**Written instruction**
Copy each line in which the string "picture" occurs.
* BEGIN Data rows *
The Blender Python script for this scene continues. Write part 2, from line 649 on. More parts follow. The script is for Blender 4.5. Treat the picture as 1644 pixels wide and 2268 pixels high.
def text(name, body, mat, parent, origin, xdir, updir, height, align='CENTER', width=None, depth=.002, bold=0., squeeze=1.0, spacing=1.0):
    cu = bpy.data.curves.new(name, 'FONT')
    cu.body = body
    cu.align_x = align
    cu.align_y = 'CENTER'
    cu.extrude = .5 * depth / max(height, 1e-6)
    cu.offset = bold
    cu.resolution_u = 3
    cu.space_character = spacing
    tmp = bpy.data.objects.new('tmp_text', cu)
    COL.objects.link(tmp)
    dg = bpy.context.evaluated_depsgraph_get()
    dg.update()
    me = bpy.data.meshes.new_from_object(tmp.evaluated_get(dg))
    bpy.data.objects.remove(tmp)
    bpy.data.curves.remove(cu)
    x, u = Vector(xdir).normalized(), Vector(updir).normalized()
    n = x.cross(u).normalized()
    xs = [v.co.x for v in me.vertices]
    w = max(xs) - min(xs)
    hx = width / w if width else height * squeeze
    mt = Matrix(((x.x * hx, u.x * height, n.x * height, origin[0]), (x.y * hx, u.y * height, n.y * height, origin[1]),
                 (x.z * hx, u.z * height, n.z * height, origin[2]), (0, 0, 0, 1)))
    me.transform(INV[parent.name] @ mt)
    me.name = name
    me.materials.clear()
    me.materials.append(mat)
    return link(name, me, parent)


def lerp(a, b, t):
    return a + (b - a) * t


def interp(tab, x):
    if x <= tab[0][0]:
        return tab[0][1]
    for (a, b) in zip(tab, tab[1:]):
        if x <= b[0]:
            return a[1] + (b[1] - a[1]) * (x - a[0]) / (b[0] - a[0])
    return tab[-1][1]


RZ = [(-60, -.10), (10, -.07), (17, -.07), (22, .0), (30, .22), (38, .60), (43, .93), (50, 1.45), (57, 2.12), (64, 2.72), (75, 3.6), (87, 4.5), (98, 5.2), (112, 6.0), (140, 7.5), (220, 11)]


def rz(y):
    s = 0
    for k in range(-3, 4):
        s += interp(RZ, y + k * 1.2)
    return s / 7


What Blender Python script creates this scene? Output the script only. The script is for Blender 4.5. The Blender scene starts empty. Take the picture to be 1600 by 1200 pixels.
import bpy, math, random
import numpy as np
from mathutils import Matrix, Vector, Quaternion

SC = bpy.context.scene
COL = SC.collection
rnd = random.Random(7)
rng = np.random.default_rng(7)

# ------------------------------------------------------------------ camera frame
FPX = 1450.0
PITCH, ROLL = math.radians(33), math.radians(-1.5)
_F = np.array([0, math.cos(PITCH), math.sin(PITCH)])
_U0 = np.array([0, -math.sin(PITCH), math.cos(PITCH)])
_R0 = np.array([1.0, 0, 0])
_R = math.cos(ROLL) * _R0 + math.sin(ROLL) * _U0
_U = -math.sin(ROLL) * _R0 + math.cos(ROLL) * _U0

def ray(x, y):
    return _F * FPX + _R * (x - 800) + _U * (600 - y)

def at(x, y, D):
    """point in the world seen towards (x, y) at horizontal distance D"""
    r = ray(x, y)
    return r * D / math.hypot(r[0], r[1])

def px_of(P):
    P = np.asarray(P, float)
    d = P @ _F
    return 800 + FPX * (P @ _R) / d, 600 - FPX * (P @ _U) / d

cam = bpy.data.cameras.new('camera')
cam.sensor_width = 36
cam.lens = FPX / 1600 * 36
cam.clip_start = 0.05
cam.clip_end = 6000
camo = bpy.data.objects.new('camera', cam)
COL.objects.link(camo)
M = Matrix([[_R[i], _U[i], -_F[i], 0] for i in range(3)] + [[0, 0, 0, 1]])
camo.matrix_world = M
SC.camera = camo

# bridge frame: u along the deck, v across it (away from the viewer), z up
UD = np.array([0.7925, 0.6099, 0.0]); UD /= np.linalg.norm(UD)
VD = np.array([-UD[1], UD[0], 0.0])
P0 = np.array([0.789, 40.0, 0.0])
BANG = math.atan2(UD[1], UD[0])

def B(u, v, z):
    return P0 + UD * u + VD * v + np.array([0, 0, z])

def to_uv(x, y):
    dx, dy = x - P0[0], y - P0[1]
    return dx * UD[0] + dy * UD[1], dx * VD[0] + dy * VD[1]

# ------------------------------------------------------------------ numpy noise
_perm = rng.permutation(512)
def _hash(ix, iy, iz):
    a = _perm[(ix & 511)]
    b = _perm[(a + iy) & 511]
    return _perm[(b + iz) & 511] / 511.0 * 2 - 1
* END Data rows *
**Worked solution**
The Blender Python script for this scene continues. Write part 2, from line 649 on. More parts follow. The script is for Blender 4.5. Treat the picture as 1644 pixels wide and 2268 pixels high.
What Blender Python script creates this scene? Output the script only. The script is for Blender 4.5. The Blender scene starts empty. Take the picture to be 1600 by 1200 pixels.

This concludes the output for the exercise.